« On est dans l’Ouest, ici. Quand la légende dépasse la réalité, on publie la légende » cette maxime tirée du célèbre L’homme qui tua Liberty Valance de John Ford est un parfait résumé de Les Incorruptibles adaptation de la série télévisée éponyme des années 50, elle-même inspirée de la véritable histoire des agents du Trésor qui s’attaquèrent au crime organisé à Chicago durant la Prohibition.

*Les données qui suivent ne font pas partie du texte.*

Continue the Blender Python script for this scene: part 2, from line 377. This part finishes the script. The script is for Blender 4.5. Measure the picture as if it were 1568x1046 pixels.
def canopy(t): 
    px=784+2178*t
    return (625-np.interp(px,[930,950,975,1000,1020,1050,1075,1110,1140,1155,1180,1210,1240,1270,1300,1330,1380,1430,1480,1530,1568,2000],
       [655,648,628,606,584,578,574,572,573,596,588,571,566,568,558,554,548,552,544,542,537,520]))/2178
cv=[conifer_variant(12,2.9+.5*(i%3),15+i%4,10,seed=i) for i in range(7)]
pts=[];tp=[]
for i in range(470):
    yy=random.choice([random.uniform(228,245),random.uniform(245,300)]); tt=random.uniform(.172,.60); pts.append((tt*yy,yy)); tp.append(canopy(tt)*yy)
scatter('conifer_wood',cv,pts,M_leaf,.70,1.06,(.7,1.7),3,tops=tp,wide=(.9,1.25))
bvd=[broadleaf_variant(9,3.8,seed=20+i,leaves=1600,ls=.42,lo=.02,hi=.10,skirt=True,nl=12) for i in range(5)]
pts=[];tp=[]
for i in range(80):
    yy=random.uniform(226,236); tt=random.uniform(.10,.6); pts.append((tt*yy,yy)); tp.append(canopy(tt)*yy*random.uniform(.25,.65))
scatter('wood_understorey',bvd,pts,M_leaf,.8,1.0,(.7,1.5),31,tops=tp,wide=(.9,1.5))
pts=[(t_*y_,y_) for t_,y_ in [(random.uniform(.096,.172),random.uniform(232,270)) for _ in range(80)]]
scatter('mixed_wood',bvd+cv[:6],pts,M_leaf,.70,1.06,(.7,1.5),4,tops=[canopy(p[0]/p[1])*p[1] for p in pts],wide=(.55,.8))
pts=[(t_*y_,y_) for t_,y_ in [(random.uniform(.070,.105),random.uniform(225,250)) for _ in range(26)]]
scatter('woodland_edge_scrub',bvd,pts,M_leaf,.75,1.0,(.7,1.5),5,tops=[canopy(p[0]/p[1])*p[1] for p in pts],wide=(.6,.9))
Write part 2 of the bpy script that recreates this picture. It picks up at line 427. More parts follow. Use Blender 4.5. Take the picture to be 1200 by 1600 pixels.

Bien qu’il se pare de l’iconographie « Borsalino, Tommy guns et Ford-T » des films de gangsters le film de Brian De Palma reprend les codes des westerns où le nouveau shérif arrive dans une ville sous la coupe de hors la loi qu’il va chasser avec quelques courageux. Les immeubles de Chicago se substituant aux canyons même si De Palma fini par citer le maître du western John Ford dans une séquence canadienne qui voit nos héros charger à cheval. Pour incarner le légendaire Eliott Ness, le choix du réalisateur de Scarface s’était porté sur le jeune Kevin Costner, repéré dans le neo-western Silverado (1985) chez qui il avait perçu derrière un physique de jeune premier ce sens de l’honnêteté et de la justice qu’on retrouvait chez un James Stewart, un Henry Fonda ou un Gary Cooper. Comme ce dernier dans Le train sifflera trois fois il doit affronter le mal dans une ville où la terreur imposée par les criminels a fait renoncer les hommes de bien. Contrairement au shérif du film de Zinneman le jeune Ness aura l’appui d’un mentor, Malone incarné par Sean Connery, qui va le pousser à dépasser ses limites morales pour atteindre son objectif. Ce rôle de vétéran qui rachète des années de renoncement en prenant le jeune agent sous son aile jusqu’au sacrifice apportera l’Oscar du second-rôle à l’ex 007 et lui ouvrira les portes d’une seconde carrière.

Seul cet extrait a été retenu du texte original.